**What the exercise asks**
Every line from the first one to the line containing "rows[i]=[(x,min(y,(nb(x)-1)*(y/300.) if nb(x)<300" should be echoed exactly; leave out the rest.
** Start **
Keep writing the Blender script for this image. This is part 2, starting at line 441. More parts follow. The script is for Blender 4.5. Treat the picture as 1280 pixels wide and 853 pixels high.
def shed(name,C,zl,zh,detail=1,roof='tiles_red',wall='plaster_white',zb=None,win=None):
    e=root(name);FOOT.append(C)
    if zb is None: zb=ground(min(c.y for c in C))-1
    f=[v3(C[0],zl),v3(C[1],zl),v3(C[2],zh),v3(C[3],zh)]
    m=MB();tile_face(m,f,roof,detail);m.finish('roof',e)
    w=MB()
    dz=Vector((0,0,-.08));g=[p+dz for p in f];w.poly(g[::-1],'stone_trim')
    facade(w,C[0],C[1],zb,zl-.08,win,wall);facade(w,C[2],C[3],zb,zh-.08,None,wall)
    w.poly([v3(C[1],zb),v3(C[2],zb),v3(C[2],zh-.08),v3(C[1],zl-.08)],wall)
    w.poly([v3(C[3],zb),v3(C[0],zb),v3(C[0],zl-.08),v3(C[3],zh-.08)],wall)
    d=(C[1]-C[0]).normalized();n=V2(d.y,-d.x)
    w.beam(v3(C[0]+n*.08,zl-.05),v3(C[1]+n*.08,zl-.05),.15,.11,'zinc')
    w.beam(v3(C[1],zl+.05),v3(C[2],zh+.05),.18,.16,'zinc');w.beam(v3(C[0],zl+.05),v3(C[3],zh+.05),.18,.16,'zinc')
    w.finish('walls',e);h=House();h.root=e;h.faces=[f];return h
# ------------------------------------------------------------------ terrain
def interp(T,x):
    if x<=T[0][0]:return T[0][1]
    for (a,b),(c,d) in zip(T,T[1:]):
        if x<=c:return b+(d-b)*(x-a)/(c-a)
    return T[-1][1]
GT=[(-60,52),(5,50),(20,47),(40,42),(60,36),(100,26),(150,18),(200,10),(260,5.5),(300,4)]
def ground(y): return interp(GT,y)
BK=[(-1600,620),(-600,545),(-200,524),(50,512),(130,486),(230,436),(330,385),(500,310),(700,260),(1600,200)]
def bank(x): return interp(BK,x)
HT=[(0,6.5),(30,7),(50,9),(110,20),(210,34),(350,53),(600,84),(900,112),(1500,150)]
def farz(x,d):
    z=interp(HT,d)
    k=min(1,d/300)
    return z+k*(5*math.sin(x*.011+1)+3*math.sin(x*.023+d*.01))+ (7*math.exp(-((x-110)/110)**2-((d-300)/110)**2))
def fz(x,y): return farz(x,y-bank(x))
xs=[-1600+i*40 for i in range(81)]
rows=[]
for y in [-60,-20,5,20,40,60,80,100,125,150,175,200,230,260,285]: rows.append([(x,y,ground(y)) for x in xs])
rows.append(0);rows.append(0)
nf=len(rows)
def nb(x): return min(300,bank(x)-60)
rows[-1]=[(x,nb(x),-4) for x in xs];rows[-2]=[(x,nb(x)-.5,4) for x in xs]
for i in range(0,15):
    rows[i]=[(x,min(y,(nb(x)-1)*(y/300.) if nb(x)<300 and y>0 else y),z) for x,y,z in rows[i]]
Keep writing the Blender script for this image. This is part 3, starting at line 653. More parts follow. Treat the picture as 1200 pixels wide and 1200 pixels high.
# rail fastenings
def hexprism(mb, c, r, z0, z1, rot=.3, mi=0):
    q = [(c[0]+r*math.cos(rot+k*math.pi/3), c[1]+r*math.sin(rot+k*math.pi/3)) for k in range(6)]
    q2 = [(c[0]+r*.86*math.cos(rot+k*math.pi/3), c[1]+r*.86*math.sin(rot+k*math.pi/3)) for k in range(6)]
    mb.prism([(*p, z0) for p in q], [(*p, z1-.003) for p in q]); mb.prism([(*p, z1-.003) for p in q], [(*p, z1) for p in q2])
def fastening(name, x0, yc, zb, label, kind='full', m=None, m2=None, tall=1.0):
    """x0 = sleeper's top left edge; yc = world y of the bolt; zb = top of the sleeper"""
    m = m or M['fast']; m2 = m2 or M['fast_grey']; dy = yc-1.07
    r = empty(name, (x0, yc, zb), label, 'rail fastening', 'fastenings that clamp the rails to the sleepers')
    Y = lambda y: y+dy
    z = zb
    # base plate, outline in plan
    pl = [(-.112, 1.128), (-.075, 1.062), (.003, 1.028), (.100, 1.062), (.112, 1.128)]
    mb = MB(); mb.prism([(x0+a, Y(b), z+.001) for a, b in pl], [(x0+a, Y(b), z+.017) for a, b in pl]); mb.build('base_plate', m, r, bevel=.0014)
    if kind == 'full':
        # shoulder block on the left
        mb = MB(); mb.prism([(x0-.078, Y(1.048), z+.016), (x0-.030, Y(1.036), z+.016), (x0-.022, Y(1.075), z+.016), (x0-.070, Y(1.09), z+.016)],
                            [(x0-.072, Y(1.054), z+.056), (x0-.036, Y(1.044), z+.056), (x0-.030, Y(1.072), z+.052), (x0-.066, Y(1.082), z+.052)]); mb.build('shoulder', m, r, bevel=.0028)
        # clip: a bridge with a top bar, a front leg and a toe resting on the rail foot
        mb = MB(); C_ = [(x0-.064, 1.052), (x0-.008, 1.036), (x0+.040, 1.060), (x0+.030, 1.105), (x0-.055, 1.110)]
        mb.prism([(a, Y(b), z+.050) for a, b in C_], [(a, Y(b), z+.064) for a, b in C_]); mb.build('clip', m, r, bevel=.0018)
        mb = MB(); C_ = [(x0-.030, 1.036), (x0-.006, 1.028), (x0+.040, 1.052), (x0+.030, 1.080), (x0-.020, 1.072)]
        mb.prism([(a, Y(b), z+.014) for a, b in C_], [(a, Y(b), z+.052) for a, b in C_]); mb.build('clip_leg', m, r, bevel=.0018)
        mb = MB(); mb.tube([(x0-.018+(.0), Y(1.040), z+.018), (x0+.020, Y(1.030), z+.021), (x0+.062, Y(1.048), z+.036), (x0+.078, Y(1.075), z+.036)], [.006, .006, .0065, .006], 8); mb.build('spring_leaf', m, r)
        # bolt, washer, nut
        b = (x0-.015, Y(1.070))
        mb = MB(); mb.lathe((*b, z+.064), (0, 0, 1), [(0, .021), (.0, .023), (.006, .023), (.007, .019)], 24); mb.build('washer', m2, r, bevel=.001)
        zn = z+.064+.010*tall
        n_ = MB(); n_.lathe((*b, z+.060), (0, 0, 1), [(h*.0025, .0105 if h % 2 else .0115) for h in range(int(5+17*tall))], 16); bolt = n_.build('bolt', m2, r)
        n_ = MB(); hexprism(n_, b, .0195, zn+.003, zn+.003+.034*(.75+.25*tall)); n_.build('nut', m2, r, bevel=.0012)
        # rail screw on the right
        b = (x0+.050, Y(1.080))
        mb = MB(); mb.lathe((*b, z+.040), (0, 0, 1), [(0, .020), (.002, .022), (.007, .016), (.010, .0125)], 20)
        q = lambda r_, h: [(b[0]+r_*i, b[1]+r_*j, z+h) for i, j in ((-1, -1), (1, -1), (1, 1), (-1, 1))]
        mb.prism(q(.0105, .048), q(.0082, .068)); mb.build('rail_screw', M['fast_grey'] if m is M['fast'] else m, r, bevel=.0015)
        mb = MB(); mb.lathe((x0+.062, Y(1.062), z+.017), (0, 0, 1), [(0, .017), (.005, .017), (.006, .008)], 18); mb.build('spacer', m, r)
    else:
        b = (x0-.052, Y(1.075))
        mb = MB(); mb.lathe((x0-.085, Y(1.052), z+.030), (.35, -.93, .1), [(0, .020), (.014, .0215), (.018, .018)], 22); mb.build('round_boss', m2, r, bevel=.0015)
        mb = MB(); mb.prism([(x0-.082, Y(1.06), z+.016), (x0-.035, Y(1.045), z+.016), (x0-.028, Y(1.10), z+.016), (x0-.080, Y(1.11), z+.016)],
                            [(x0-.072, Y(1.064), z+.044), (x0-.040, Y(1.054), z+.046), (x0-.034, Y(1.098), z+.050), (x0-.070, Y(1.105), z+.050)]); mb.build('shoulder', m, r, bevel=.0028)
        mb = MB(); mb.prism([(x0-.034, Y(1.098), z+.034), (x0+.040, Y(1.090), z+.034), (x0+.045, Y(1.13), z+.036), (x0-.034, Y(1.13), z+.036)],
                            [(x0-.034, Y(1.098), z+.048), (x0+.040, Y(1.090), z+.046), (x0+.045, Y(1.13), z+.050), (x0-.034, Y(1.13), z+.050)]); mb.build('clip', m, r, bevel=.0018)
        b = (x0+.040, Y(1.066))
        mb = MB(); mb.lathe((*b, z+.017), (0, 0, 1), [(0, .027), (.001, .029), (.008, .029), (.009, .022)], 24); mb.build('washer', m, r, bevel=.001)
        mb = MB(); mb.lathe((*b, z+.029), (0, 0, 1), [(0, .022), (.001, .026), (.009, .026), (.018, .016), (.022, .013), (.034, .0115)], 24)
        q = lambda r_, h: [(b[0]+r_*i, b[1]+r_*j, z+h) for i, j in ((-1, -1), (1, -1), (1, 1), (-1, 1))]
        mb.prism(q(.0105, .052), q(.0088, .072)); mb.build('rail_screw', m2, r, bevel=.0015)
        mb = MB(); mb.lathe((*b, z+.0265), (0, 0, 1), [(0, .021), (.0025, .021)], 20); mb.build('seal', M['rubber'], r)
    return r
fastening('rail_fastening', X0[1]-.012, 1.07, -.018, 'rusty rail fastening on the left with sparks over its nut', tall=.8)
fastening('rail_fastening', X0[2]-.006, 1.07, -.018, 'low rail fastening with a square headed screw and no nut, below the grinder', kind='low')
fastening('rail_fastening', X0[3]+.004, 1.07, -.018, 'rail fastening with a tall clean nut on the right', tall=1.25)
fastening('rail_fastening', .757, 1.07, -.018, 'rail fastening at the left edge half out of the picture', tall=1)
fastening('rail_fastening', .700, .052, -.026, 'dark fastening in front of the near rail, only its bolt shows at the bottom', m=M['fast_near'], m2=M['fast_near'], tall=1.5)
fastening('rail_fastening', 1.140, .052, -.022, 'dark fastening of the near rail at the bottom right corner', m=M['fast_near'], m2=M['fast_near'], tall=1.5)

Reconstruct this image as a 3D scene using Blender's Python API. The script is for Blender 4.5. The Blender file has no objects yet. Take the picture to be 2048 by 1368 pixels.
** End **
**Problem solution**
Keep writing the Blender script for this image. This is part 2, starting at line 441. More parts follow. The script is for Blender 4.5. Treat the picture as 1280 pixels wide and 853 pixels high.
def shed(name,C,zl,zh,detail=1,roof='tiles_red',wall='plaster_white',zb=None,win=None):
    e=root(name);FOOT.append(C)
    if zb is None: zb=ground(min(c.y for c in C))-1
    f=[v3(C[0],zl),v3(C[1],zl),v3(C[2],zh),v3(C[3],zh)]
    m=MB();tile_face(m,f,roof,detail);m.finish('roof',e)
    w=MB()
    dz=Vector((0,0,-.08));g=[p+dz for p in f];w.poly(g[::-1],'stone_trim')
    facade(w,C[0],C[1],zb,zl-.08,win,wall);facade(w,C[2],C[3],zb,zh-.08,None,wall)
    w.poly([v3(C[1],zb),v3(C[2],zb),v3(C[2],zh-.08),v3(C[1],zl-.08)],wall)
    w.poly([v3(C[3],zb),v3(C[0],zb),v3(C[0],zl-.08),v3(C[3],zh-.08)],wall)
    d=(C[1]-C[0]).normalized();n=V2(d.y,-d.x)
    w.beam(v3(C[0]+n*.08,zl-.05),v3(C[1]+n*.08,zl-.05),.15,.11,'zinc')
    w.beam(v3(C[1],zl+.05),v3(C[2],zh+.05),.18,.16,'zinc');w.beam(v3(C[0],zl+.05),v3(C[3],zh+.05),.18,.16,'zinc')
    w.finish('walls',e);h=House();h.root=e;h.faces=[f];return h
# ------------------------------------------------------------------ terrain
def interp(T,x):
    if x<=T[0][0]:return T[0][1]
    for (a,b),(c,d) in zip(T,T[1:]):
        if x<=c:return b+(d-b)*(x-a)/(c-a)
    return T[-1][1]
GT=[(-60,52),(5,50),(20,47),(40,42),(60,36),(100,26),(150,18),(200,10),(260,5.5),(300,4)]
def ground(y): return interp(GT,y)
BK=[(-1600,620),(-600,545),(-200,524),(50,512),(130,486),(230,436),(330,385),(500,310),(700,260),(1600,200)]
def bank(x): return interp(BK,x)
HT=[(0,6.5),(30,7),(50,9),(110,20),(210,34),(350,53),(600,84),(900,112),(1500,150)]
def farz(x,d):
    z=interp(HT,d)
    k=min(1,d/300)
    return z+k*(5*math.sin(x*.011+1)+3*math.sin(x*.023+d*.01))+ (7*math.exp(-((x-110)/110)**2-((d-300)/110)**2))
def fz(x,y): return farz(x,y-bank(x))
xs=[-1600+i*40 for i in range(81)]
rows=[]
for y in [-60,-20,5,20,40,60,80,100,125,150,175,200,230,260,285]: rows.append([(x,y,ground(y)) for x in xs])
rows.append(0);rows.append(0)
nf=len(rows)
def nb(x): return min(300,bank(x)-60)
rows[-1]=[(x,nb(x),-4) for x in xs];rows[-2]=[(x,nb(x)-.5,4) for x in xs]
for i in range(0,15):
    rows[i]=[(x,min(y,(nb(x)-1)*(y/300.) if nb(x)<300 and y>0 else y),z) for x,y,z in rows[i]]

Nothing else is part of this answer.